>>
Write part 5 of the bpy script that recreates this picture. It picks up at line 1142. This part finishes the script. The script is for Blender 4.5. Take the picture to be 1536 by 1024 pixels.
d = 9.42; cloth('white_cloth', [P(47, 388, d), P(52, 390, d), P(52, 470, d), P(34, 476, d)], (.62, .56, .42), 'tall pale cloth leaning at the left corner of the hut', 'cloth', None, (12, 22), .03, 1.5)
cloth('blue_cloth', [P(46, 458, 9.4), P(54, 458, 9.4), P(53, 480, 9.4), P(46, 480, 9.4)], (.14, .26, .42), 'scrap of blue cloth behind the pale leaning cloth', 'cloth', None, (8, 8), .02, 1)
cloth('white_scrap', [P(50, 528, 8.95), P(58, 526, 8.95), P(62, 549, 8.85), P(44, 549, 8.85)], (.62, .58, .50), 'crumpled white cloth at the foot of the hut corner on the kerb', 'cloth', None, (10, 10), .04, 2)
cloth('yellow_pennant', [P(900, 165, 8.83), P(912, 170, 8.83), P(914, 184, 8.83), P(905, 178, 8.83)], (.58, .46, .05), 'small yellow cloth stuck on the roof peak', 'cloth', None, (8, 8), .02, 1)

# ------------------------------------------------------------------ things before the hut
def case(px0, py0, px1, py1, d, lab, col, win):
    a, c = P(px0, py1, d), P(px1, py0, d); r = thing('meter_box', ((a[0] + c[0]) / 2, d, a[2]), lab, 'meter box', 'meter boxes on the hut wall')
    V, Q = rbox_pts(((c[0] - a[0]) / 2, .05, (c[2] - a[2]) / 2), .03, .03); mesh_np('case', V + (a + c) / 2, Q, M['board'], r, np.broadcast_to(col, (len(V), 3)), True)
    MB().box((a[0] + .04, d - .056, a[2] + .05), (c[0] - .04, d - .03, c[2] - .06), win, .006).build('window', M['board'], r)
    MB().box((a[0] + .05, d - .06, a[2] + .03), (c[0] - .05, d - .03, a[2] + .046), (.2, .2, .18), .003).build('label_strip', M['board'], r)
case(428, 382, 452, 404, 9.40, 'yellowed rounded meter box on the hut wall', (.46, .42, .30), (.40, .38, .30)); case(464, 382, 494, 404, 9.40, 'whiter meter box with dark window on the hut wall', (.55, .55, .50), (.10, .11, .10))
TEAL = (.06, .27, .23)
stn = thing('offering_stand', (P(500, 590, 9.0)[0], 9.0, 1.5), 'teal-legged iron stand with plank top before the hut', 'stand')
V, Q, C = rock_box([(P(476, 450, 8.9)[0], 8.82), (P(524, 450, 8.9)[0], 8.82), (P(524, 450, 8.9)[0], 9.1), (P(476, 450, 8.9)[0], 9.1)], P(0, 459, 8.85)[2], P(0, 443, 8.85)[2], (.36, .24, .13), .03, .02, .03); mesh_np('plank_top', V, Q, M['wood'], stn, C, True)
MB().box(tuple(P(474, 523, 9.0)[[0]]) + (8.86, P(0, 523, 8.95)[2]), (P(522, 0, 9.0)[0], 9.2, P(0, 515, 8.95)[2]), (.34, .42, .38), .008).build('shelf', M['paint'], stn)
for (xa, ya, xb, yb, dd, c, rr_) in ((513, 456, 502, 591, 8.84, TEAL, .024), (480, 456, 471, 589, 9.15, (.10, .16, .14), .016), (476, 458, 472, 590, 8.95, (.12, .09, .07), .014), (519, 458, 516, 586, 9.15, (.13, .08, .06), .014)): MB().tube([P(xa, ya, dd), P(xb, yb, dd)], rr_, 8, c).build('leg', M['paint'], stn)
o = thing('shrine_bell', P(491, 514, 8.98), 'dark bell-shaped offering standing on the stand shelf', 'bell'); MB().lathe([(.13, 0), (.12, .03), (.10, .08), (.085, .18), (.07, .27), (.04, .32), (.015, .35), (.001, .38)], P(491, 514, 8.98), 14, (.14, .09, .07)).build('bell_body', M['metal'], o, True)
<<
## Aim of the task
Print the whole listing again, exactly.

## Result for this task
Write part 5 of the bpy script that recreates this picture. It picks up at line 1142. This part finishes the script. The script is for Blender 4.5. Take the picture to be 1536 by 1024 pixels.
d = 9.42; cloth('white_cloth', [P(47, 388, d), P(52, 390, d), P(52, 470, d), P(34, 476, d)], (.62, .56, .42), 'tall pale cloth leaning at the left corner of the hut', 'cloth', None, (12, 22), .03, 1.5)
cloth('blue_cloth', [P(46, 458, 9.4), P(54, 458, 9.4), P(53, 480, 9.4), P(46, 480, 9.4)], (.14, .26, .42), 'scrap of blue cloth behind the pale leaning cloth', 'cloth', None, (8, 8), .02, 1)
cloth('white_scrap', [P(50, 528, 8.95), P(58, 526, 8.95), P(62, 549, 8.85), P(44, 549, 8.85)], (.62, .58, .50), 'crumpled white cloth at the foot of the hut corner on the kerb', 'cloth', None, (10, 10), .04, 2)
cloth('yellow_pennant', [P(900, 165, 8.83), P(912, 170, 8.83), P(914, 184, 8.83), P(905, 178, 8.83)], (.58, .46, .05), 'small yellow cloth stuck on the roof peak', 'cloth', None, (8, 8), .02, 1)

# ------------------------------------------------------------------ things before the hut
def case(px0, py0, px1, py1, d, lab, col, win):
    a, c = P(px0, py1, d), P(px1, py0, d); r = thing('meter_box', ((a[0] + c[0]) / 2, d, a[2]), lab, 'meter box', 'meter boxes on the hut wall')
    V, Q = rbox_pts(((c[0] - a[0]) / 2, .05, (c[2] - a[2]) / 2), .03, .03); mesh_np('case', V + (a + c) / 2, Q, M['board'], r, np.broadcast_to(col, (len(V), 3)), True)
    MB().box((a[0] + .04, d - .056, a[2] + .05), (c[0] - .04, d - .03, c[2] - .06), win, .006).build('window', M['board'], r)
    MB().box((a[0] + .05, d - .06, a[2] + .03), (c[0] - .05, d - .03, a[2] + .046), (.2, .2, .18), .003).build('label_strip', M['board'], r)
case(428, 382, 452, 404, 9.40, 'yellowed rounded meter box on the hut wall', (.46, .42, .30), (.40, .38, .30)); case(464, 382, 494, 404, 9.40, 'whiter meter box with dark window on the hut wall', (.55, .55, .50), (.10, .11, .10))
TEAL = (.06, .27, .23)
stn = thing('offering_stand', (P(500, 590, 9.0)[0], 9.0, 1.5), 'teal-legged iron stand with plank top before the hut', 'stand')
V, Q, C = rock_box([(P(476, 450, 8.9)[0], 8.82), (P(524, 450, 8.9)[0], 8.82), (P(524, 450, 8.9)[0], 9.1), (P(476, 450, 8.9)[0], 9.1)], P(0, 459, 8.85)[2], P(0, 443, 8.85)[2], (.36, .24, .13), .03, .02, .03); mesh_np('plank_top', V, Q, M['wood'], stn, C, True)
MB().box(tuple(P(474, 523, 9.0)[[0]]) + (8.86, P(0, 523, 8.95)[2]), (P(522, 0, 9.0)[0], 9.2, P(0, 515, 8.95)[2]), (.34, .42, .38), .008).build('shelf', M['paint'], stn)
for (xa, ya, xb, yb, dd, c, rr_) in ((513, 456, 502, 591, 8.84, TEAL, .024), (480, 456, 471, 589, 9.15, (.10, .16, .14), .016), (476, 458, 472, 590, 8.95, (.12, .09, .07), .014), (519, 458, 516, 586, 9.15, (.13, .08, .06), .014)): MB().tube([P(xa, ya, dd), P(xb, yb, dd)], rr_, 8, c).build('leg', M['paint'], stn)
o = thing('shrine_bell', P(491, 514, 8.98), 'dark bell-shaped offering standing on the stand shelf', 'bell'); MB().lathe([(.13, 0), (.12, .03), (.10, .08), (.085, .18), (.07, .27), (.04, .32), (.015, .35), (.001, .38)], P(491, 514, 8.98), 14, (.14, .09, .07)).build('bell_body', M['metal'], o, True)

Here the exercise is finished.